In Lauren Groff’s latest novel, The Vaster Wilds, the author gives us the American myth in its truest form: not the victor, not the conqueror, not the pillager or the plunderer, but a woman, a girl really, brought to this new world against her will. This is mythology as only a woman can tell it—one that attempts to tackle the implications of supremacy and place.
Very little happens in this novel and yet everything happens. In flashback, The Vaster Wilds is the story of a girl with little control over her life, who is fortunate to find a home as a servant to a wealthy family, until that luck turns and she finds herself traveling to the New World. She exercises control in the ways that she can, and the great joy of her life is caring for the child Bess, daughter of the girl’s mistress.
In the present, it is a story of survival. Each day for the protagonist is a battle, of tending to her travel weary body, of staying warm enough and dry enough and rested enough. So much of what the girl must do to stay alive is figure out what to eat, and she grapples with what her eating takes from the world. In fleeing her dying community, she contends with her place at the top of the food chain, inflicting cruelties to survive that often mirror the injustice she has suffered. She takes a handful of baby squirrels from their mother to eat, and knows the grief of loss that squirrel suffers.
Like much of Groff’s previous work, most recently Matrix, The Vaster Wilds is concerned with the entirety of a life—and even beyond, in the final pages. The other characters at play here—of which there are few—are also given generous treatment in the small spaces they are afforded. About midway through the novel, the girl’s path briefly intertwines with that of a man living in the wilds. Who “seemed a chimera, half man, half beast,” but was, in a past life, a Spanish Jesuit priest come to the new world to form a mission. Chapter 8 tells his story, from arriving on the continent some forty years previously, to fleeing a burning mission and establishing a life for himself (at the removed permission of the Powhatan) in the wilderness, slowly losing himself and his language. Such broad detail, even to the smallest of characters, gives the novel a grand scope.

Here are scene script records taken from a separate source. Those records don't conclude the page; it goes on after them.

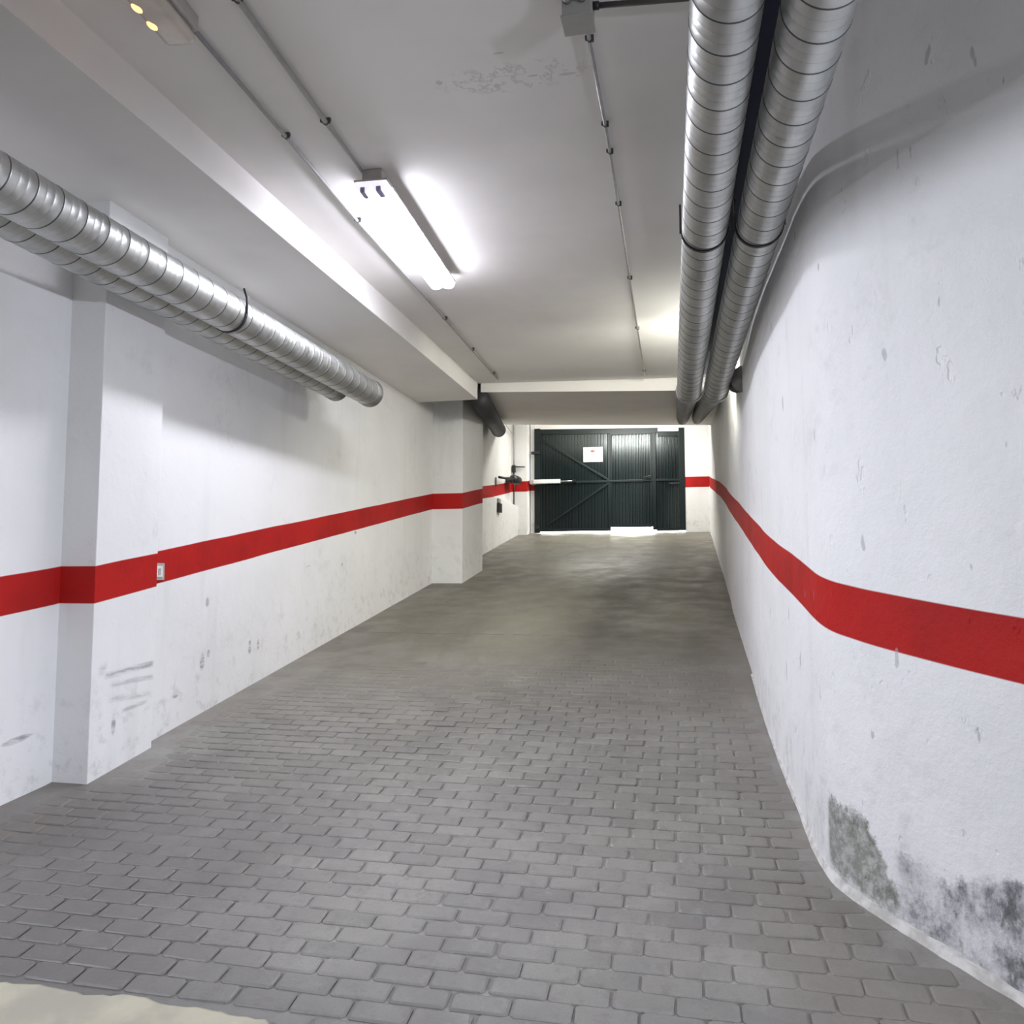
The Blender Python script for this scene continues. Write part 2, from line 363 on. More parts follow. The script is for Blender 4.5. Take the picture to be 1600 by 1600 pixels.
# ------------------------------------------------------------------ ceiling
def tilt_box(name, quad, z_top, m, parent):     # quad: (x,y,z) underside corners, flat top
    bm = bmesh.new(); A = [bm.verts.new(q) for q in quad]; B = [bm.verts.new((q[0], q[1], z_top)) for q in quad]
    bm.faces.new(A); bm.faces.new(B)
    for i in range(4): bm.faces.new((A[i], A[(i + 1) % 4], B[(i + 1) % 4], B[i]))
    return from_bm(name, bm, m, parent)
ceiling = struct(prism('ceiling', [(-3.75, -6.3), (6.4, -6.3), (6.4, 1.0), (.85, 3.6), (.85, 9.56), (-2.43, 9.26), (-3.75, 9.26)], 4.03, 5.1, 'ceiling'))
box('low_hall_ceiling', (-9.3, -6.3, 2.66), (-3.42, 4.3, 4.5), 'ceiling', ceiling)
bm = bmesh.new(); add_box(bm, (-3.6, -6.25, 3.82), (-2.43, 9.20, 4.04), None, .006); from_bm('beam', bm, 'ceiling', ceiling)
tilt_box('sloping_soffit', [(-2.41, 9.27, 3.925), (.80, 9.565, 3.86), (.60, 13.9, 4.245), (-3.199, 13.9, 4.405)], 4.99, 'ceiling', ceiling)
prism('raised_bay', [(-3.7, 9.2), (.9, 9.2), (.9, 15.9), (-3.7, 15.9)], 4.93, 5.12, 'ceiling', ceiling)

# ------------------------------------------------------------------ floor: ramp body, mortar bed, bricks
floor = bpy.data.objects.new('floor', None)
def ramp_grid(name, x0, x1, y0, y1, dx, dy, fz, m, parent, bottom=-.25):
    bm = bmesh.new(); nx = max(1, round((x1 - x0) / dx)); ny = max(1, round((y1 - y0) / dy)); V = []
    for j in range(ny + 1):
        y = y0 + (y1 - y0) * j / ny
        V.append([bm.verts.new((x0 + (x1 - x0) * i / nx, y, S * y + fz(x0 + (x1 - x0) * i / nx, y))) for i in range(nx + 1)])
    for j in range(ny):
        for i in range(nx): bm.faces.new((V[j][i], V[j][i + 1], V[j + 1][i + 1], V[j + 1][i]))
    return from_bm(name, bm, m, parent, True)
def rwx(y):                # x of the right wall at y
    for (xa, ya), (xb, yb) in zip(rw, rw[1:]):
        if yb <= y <= ya: return xb + (xa - xb) * (y - yb) / (ya - yb + 1e-9)
    return rw[-1][0] if y < rw[-1][1] else rw[0][0]
def lwx(y):
    if 3.75 < y < 4.3: return -3.13
    if y <= 3.75: return -3.39
    if 9.84 < y < 10.92: return -2.80
    return -3.20
def fill(x, y):            # 0 = open joints, 1 = joints filled flush
    n1 = noise.noise(Vector((x * .9, y * .9, 3.1))); n2 = noise.noise(Vector((x * 3.1, y * 3.1, 8.2)))
    dr = rwx(y) - x if y > 2.6 else 1; dl = x - lwx(y)
    f = max(0, 1 - dr / .16) * 1.4 + max(0, 1 - dl / .40) * 1.3
    f += max(0, (y - 4.9) / 1.5) * .95 + n1 * .35 + n2 * .16
    if x < -1.6: f += min(.22, (-1.6 - x) * .2)
    if y < 2.52 and x > -.6: f += .55 * (2.52 - y) / .15
    return max(0., min(1., f))
DEPTH = .0080
def bedz(x, y):
    f = fill(x, y); return -DEPTH * (1 - f) + (.0012 if f > .93 else 0)
floor = struct(box('floor', (-9.4, -6.4, -.30), (6.4, .0, 0), 'bed'))
ramp_grid('mortar_bed', -3.8, 6.4, 0, 2.0, .5, .5, lambda x, y: -.003, 'bed', floor)
box('hall_floor', (-9.4, -.1, -.30), (-3.8, 4.4, .25), 'bed', floor)
ramp_grid('mortar_bed', -3.8, 2.4, 2.0, 7.2, .04, .03, bedz, 'bed', floor)
def slabz(x, y): return -.003 * max(0, 1 - abs(y - 7.2) / .03) + .0015 * noise.noise(Vector((x * 2, y * 2, 0)))
ramp_grid('upper_slab', -3.8, .9, 7.2, 15.45, .12, .09, lambda x, y: .0015 * noise.noise(Vector((x * 2, y * 2, 0))) + .0005, 'bed', floor)
# thin expansion joint (a low worn ridge) across the ramp
bm = bmesh.new()
for k in range(40):
    xa = -3.2 + k * .09125
    if random.random() < .7: add_box(bm, (xa, 7.195, S * 7.2 - .006), (xa + .09, 7.203, S * 7.2 + .0022))
from_bm('expansion_joint', bm, 'brick', floor)
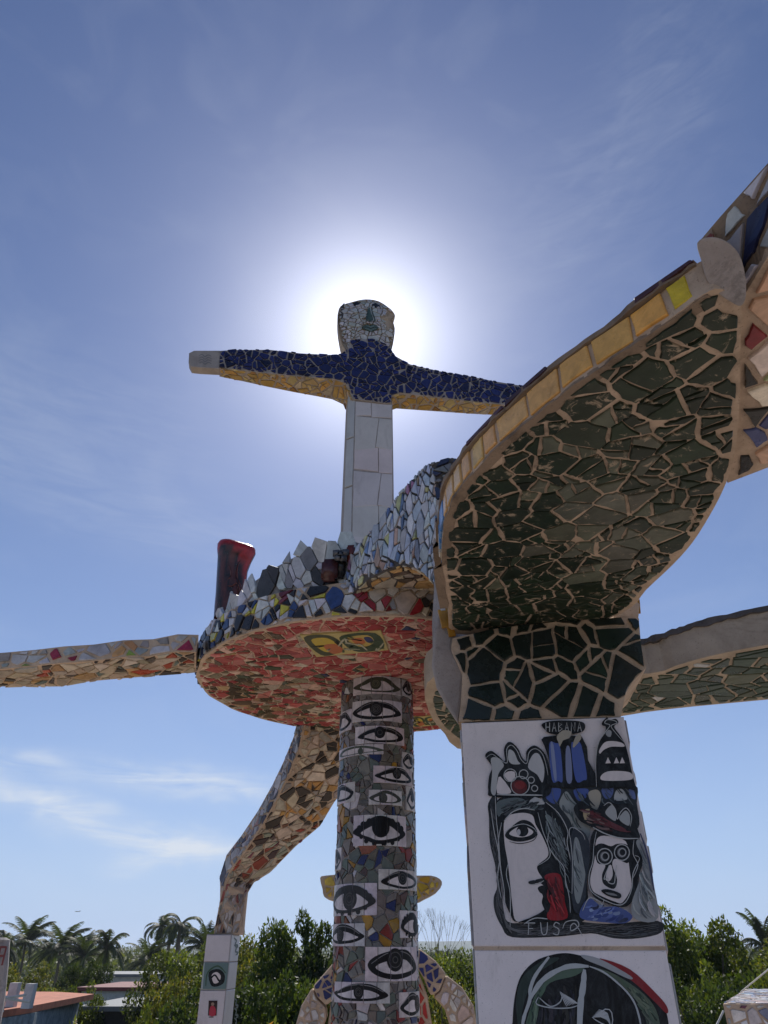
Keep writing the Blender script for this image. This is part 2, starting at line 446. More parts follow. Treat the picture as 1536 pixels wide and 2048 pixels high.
# ---------- solids
def tri_fill(pts3):
    return tessellate_polygon([[Vector(p) for p in pts3]])
def prism(name, ring_a, ring_b, mat, parent, caps=True, smooth=False, label=None, bevel=0, wob=0, **k):
    """solid between two matching closed rings"""
    n = len(ring_a); V = [Vector(p) for p in ring_a]+[Vector(p) for p in ring_b]
    F = [(i, (i+1) % n, n+(i+1) % n, n+i) for i in range(n)]
    if caps:
        t = tri_fill(ring_a); F += [tuple(x) for x in t]; F += [tuple(n+i for i in x[::-1]) for x in t]
    o = mk(name, V, F, mat, parent, smooth=smooth, label=label, **k)
    bm = bmesh.new(); bm.from_mesh(o.data); bmesh.ops.recalc_face_normals(bm, faces=bm.faces)
    if bevel:
        ed = [e for e in bm.edges if len(e.link_faces) == 2 and e.calc_face_angle(0) > .6]
        bmesh.ops.bevel(bm, geom=ed, offset=bevel, segments=2, profile=.5, affect='EDGES', clamp_overlap=True)
    bm.to_mesh(o.data); bm.free()
    return o
def sweep(name, sections, mat, parent, caps=True, smooth=False, **k):
    n = len(sections[0]); V = [Vector(p) for s in sections for p in s]; F = []
    for i in range(len(sections)-1):
        for j in range(n): F.append((i*n+j, i*n+(j+1) % n, (i+1)*n+(j+1) % n, (i+1)*n+j))
    if caps: F += [tuple(range(n))[::-1], tuple((len(sections)-1)*n+j for j in range(n))]
    return mk(name, V, F, mat, parent, smooth=smooth, **k)
def tube(path, radii, n=10):
    V, F = [], []
    for i, p in enumerate(path):
        p = Vector(p); t = (Vector(path[min(i+1, len(path)-1)])-Vector(path[max(i-1, 0)])).normalized()
        a = t.orthogonal().normalized() if abs(t.z) < .9 else Vector((1, 0, 0)).cross(t).normalized()
        b = t.cross(a)
        for j in range(n):
            w = 2*math.pi*j/n; V.append(p+(a*math.cos(w)+b*math.sin(w))*radii[i])
    for i in range(len(path)-1):
        for j in range(n): F.append((i*n+j, i*n+(j+1) % n, (i+1)*n+(j+1) % n, (i+1)*n+j))
    return V, F
def lumpy(name, P, rad, mat, parent, seed=0, amp=.15, axes=(1, 1, 1), rot=None, label=None):
    bm = bmesh.new(); bmesh.ops.create_icosphere(bm, subdivisions=4, radius=1)
    from mathutils import noise as mn
    V = []
    for v in bm.verts:
        d = v.co.normalized(); k = 1+amp*mn.noise(d*2.2+Vector((seed*3.1, 0, 0)))+amp*.4*mn.noise(d*6+Vector((0, seed, 0)))
        q = Vector((d.x*axes[0], d.y*axes[1], d.z*axes[2]))*rad*k
        if rot: q = rot @ q
        V.append(Vector(P)+q)
    F = [tuple(x.index for x in f.verts) for f in bm.faces]; bm.free()
    return mk(name, V, F, mat, parent, smooth=True, label=label)

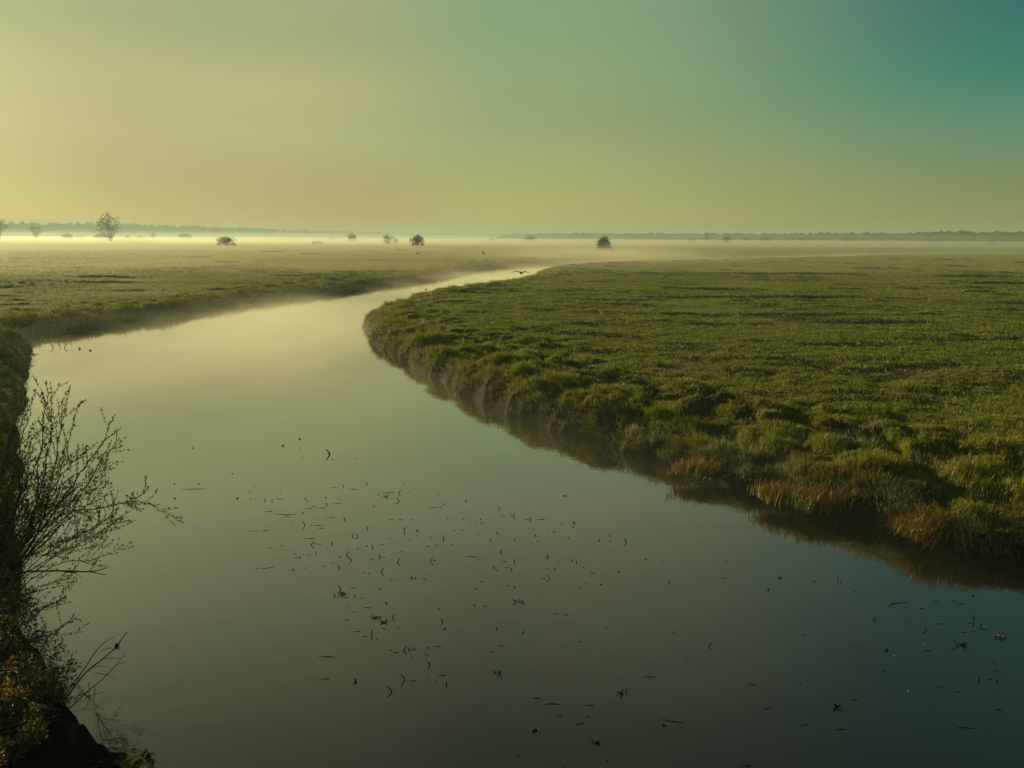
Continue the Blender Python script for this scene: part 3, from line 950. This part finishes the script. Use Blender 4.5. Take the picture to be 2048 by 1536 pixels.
for pts, r in (([(192, 1425), (205, 1448), (222, 1468)], .008), ([(195, 1438), (199, 1462), (204, 1478)], .005), ([(204, 1482), (222, 1466), (224, 1474)], .005), ([(205, 1480), (240, 1477), (258, 1486)], .006), ([(240, 1477), (250, 1478), (262, 1485)], .004),
               ([(185, 1408), (198, 1412), (208, 1420)], .004), ([(190, 1416), (200, 1405), (206, 1398)], .003), ([(196, 1430), (214, 1440), (226, 1434)], .003)):
    pth = [at_y(a, b_, YD2 - (b_ - 1450) / 160 + random.gauss(0, .03)) - dr for a, b_ in pts]
    db.tube(pth, [r, r * .8, r * .5], 4)
db.build('roots', M['twig'], drift_w)

# ------------------------------------------------------------------ birds


def bird(px, py, dist, span, raise_, sweep, heading, label, roll=0.0, pitch=0.0, cat='bird'):
    """one continuous body: lofted trunk, head, bill, tail, and two cambered wings fused by a remesh"""
    p = at_y(px, py, dist)
    s = span
    mb = MB()
    # trunk along +x (head) to -x (tail)
    secs = [(.235, .006), (.205, .016), (.18, .026), (.15, .030), (.115, .026), (.06, .048), (-.03, .054), (-.10, .040), (-.15, .024), (-.24, .016)]
    V, Q = [], []
    for i, (x0, r) in enumerate(secs):
        for k in range(8):
            a = k * math.pi / 4
            fl = 1.0 if i < 8 else 2.2
            V.append((x0 * s, r * s * fl * math.cos(a), r * s * (1.0 if i < 8 else .35) * math.sin(a) + (.012 * s if i < 4 else 0)))
    for i in range(len(secs) - 1):
        for k in range(8):
            k2 = (k + 1) % 8
            Q.append((i * 8 + k, i * 8 + k2, (i + 1) * 8 + k2, (i + 1) * 8 + k))
    e = (len(secs) - 1) * 8
    Q += [(0, 3, 2, 1), (0, 5, 4, 3), (0, 7, 6, 5), (e, e + 1, e + 2, e + 3), (e, e + 3, e + 4, e + 5), (e, e + 5, e + 6, e + 7)]
    mb.add(V, None, Q)
    for sd in (-1, 1):
        V, Q = [], []
        for i, (f, ch) in enumerate([(0, .17), (.18, .18), (.40, .16), (.62, .13), (.84, .09), (1.0, .03)]):
            up = raise_[0] * min(f, .45) + raise_[1] * max(0, f - .45)
            yy = sd * (.02 + f * .47) * s; zz = (.02 + up) * s
            xf = (.075 - sweep * f * f) * s
            th = .024 * (1 - .5 * f) * s
            V += [(xf, yy, zz), (xf - ch * .4 * s, yy, zz + th), (xf - ch * s, yy, zz - .004 * s), (xf - ch * .4 * s, yy, zz - th * .6)]
        for i in range(5):
            for k in range(4):
                k2 = (k + 1) % 4
                q = (i * 4 + k, i * 4 + k2, (i + 1) * 4 + k2, (i + 1) * 4 + k)
                Q.append(q if sd > 0 else q[::-1])
        Q += [(0, 3, 2, 1), (20, 21, 22, 23)]
        mb.add(V, None, Q)
    o = mb.build('bird', M['feather'])
    md = o.modifiers.new('fuse', 'REMESH'); md.mode = 'VOXEL'; md.voxel_size = s * .0085; md.use_smooth_shade = True
    o.location = tuple(p)
    o.rotation_euler = (roll, pitch, heading)
    return tag(o, label, cat)


bird(1042, 546, 62, 1.5, (.20, -.16), .10, R(95), 'large dark bird gliding low over the bright river bend on spread drooping wings', R(3), R(-16))
bird(834, 508, 75, .66, (.75, .5), .10, R(125), 'small black bird with wings held up, flying over the field beneath the dark round willow', R(24), R(-30))
bird(967, 507, 85, .72, (.45, .2), .12, R(20), 'small grey bird in slow flight above the meadow before the river bend', R(14), R(-20))
o = bird(852, 580, 80, .80, (.28, .05), .08, R(15), 'dark water bird skimming the river surface where the two banks come close', R(-6), R(-10))

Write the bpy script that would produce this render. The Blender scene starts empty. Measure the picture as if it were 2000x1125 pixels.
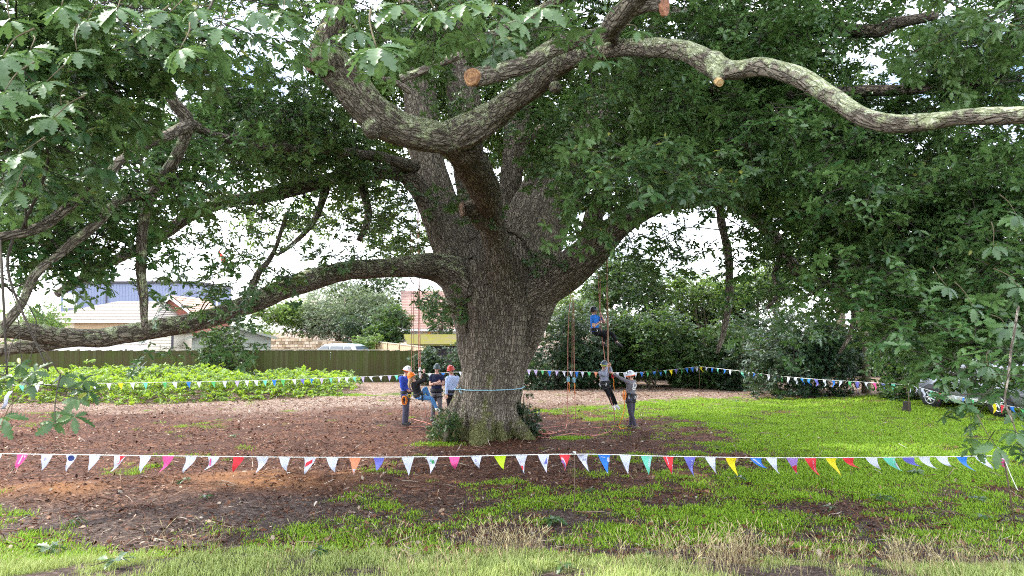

The language, too, is grand. Often, the story fixates on the minutiae of the girl’s life: the quality of her bowel movements, the blisters on her feet, the feeling of a fever coursing through her body. And then the lens moves outward and backward, taking in the wide, unknown landscape surrounding our heroine: “She knocked at the ice curtain with the back of her hatchet until it loosed then she pushed it open to an astonishment of the world. The whole forest was glistening silver in the night. After the hail, there had been freezing rain… All the trees wore coats of ice so thick that they seemed glazed over with glass, and the stars shone so bright upon the world that the world shone back at the stars in stupid dazzlement.”
The time that fills these pages is a horrible time. The girl suffers winter, suffers starvation. She is plagued by nightmares, hunted by men. The boots that keep her feet warm also stab her with nails. And yet this is the freest she has ever been. She is surrounded by the beauty of the New World in all its terrific splendor. By focusing in equal part on the specifics of the girl pulling her skirts up and squatting to the ground and on the beauty of a drop of rainwater on an oak leaf, Groff’s vivid prose makes that dissonance even more stark.
That beautifully rendered landscape is what begins to fill the void of organized religion as the course of her journey strips down her faith to something new and raw. “Then god was changeable according to the body god spoke through,” thinks the girl, as she begins to understand religion as she has been taught it and what it means, to understand the voice of man in the voice of god.
You feel in these pages a response to the traumas of the last three to ten years: a call for community, for nature, for an end to the rule of men who stand their pulpit and preach poison. What in other hands would be a tale of violence is instead a story of introspection. Our hero is not a strapping man who conquers or pillages, but a girl who weeps and emerges trembling from fevered dreams and gets back up and keeps on walking. By the end of the story she has come to a conclusion at odds with the colonizing machine that has carried her forward: “this place and these people did not need the english to bring god to them.”
A visceral depiction of survival in an unforgiving world, Groff’s latest novel is a sweeping ode to the natural world and the strength of the quietest among us.